Posted on Wednesday, December 8th, 2010 at 3:46 pm by R.J. Ruppenthal

I'm all for renewable energy, but we're facing a critical shortage of food in the coming years as the world's population continues to increase while there is less arable land, dramatically higher fertilizer prices, and shifting agricultural zones due to climate change. In this climate, it is madness to use our good land and fertilizer to grow corn for our gas tanks. I would rather see these giant tracts of agribusiness land divided up into smaller farms where real people can improve the soil and grow food (for themselves or the rest of us). Therefore, I am opposed to the ongoing ethanol subsidy being discussed in Congress, and I am in favor of smaller-scale, locally grown foods. The best local foods are the ones grown at home, and if you are not gardening on your patio, rooftop, walkway, doorstep or balcony (yes, you can grow food there), then now is a great time to get started. If it's too cold outside, then use this winter to read, learn, and plan so that you can hit the ground running and have a successful garden in the spring.

The International Food Policy Research Institute (IFPRI) just released a report in which they forecast that corn prices could double in the coming years with rice prices not far behind (increasing 31.2%) as rice starts to be substituted as animal feedstock, etc. The group mainly blames ethanol and climate change for the coming increases.

But I'm sorry to say that I disagree with this group's conclusions, because as far as I can see, they are not factoring in some much bigger sources of impact upon food prices: the coming peaks in the production of oil, phosphorus, copper, and a number of other commodities. A scarcity of one of these alone would drive food prices dramatically higher, but the fact that demand will shortly exceed supply for all of them is truly frightening. The entire economy and food web depends upon their affordability and availability, and we've done precious little to prepare or transition from this dependence.

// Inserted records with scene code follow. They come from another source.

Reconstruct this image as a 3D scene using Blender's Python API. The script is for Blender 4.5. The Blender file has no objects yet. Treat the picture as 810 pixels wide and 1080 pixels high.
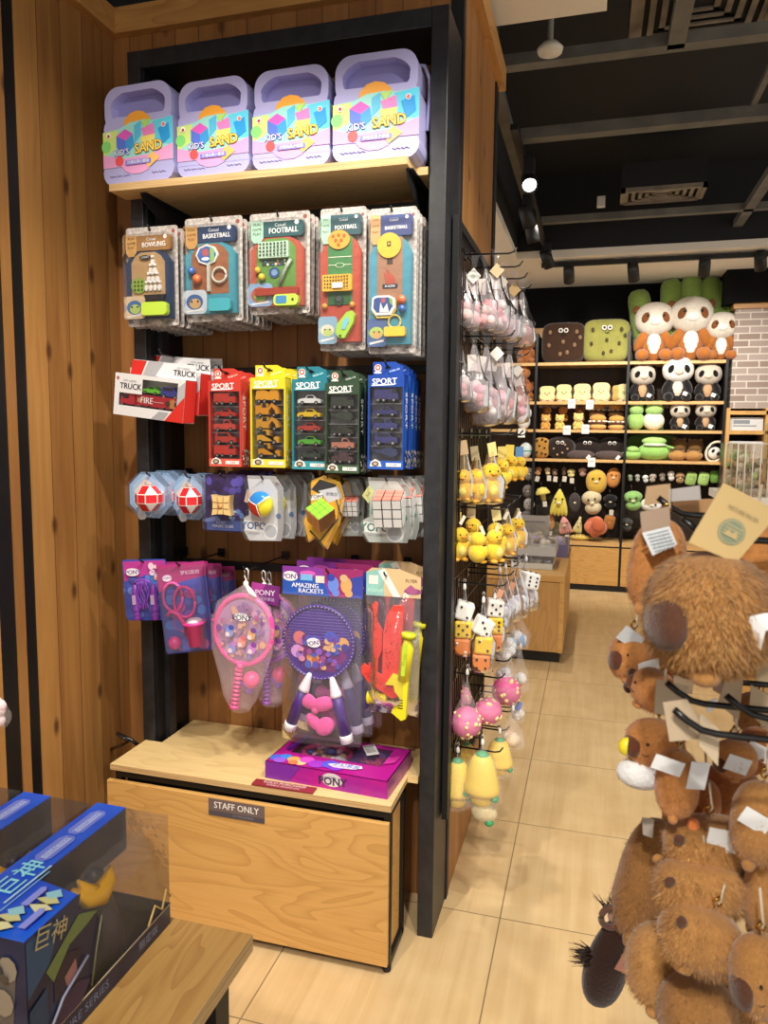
import bpy, bmesh, math, random
from mathutils import Vector as V, Matrix as MX, Euler
PI = math.pi
R = random.Random(7)
scene = bpy.context.scene
COL = scene.collection

# ------------------------------------------------------------------ camera (recovered from the room's lines)
FPX, YAW, PIT, ROL, CH = 775.14, .2761, .104, .0105, 1.517
_f = V((-math.sin(YAW)*math.cos(PIT), math.cos(YAW)*math.cos(PIT), -math.sin(PIT)))
_r0 = V((math.cos(YAW), math.sin(YAW), 0)); _u0 = _r0.cross(_f)
_r = _r0*math.cos(ROL)+_u0*math.sin(ROL); _u = -_r0*math.sin(ROL)+_u0*math.cos(ROL)
def at(px, py, ax, val):
    """point of the world seen at px,py on the plane ax = val"""
    d = _f+_r*((px-405)/FPX)+_u*((540-py)/FPX); o = V((0, 0, CH)); i = 'XYZ'.index(ax)
    return o+d*((val-o[i])/d[i])
def dist(px, py, D):
    return V((0, 0, CH))+(_f+_r*((px-405)/FPX)+_u*((540-py)/FPX))*D
cam = bpy.data.cameras.new('camera'); cam.sensor_fit = 'VERTICAL'; cam.sensor_height = 36.0
cam.lens = 36.0*FPX/1080; cam.clip_start = .05
cam.dof.use_dof = True; cam.dof.focus_distance = 2.4; cam.dof.aperture_fstop = 10
co = bpy.data.objects.new('camera', cam); COL.objects.link(co)
m = MX((( _r.x, _u.x, -_f.x, 0), (_r.y, _u.y, -_f.y, 0), (_r.z, _u.z, -_f.z, CH), (0, 0, 0, 1)))
co.matrix_world = m; scene.camera = co

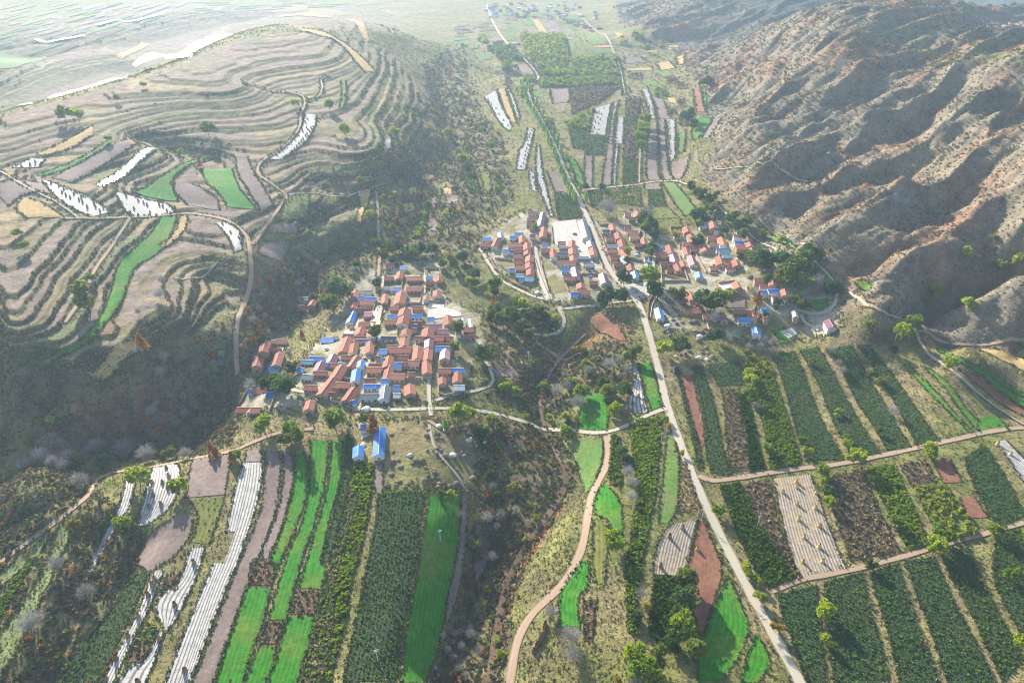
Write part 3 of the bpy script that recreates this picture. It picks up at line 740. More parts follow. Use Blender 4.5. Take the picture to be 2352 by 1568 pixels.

Does anyone still believe that industrial-scale agriculture can weather these storms and keep food prices anywhere close to where they are now? Let me tell you, if grain prices in 2-3 years from now are only 2-3 times higher than now, that will have triggered food riots all over the world between now and then, but it will still be a bargain. This could get much worse, so get set for a bumpy ride. And grow or produce as much of your own food as you can, wherever you live, so you can save your pennies for whatever else cannot be obtained as easily or affordably. I always hope I'm wrong, but I believe the days of cheap food are nearly over.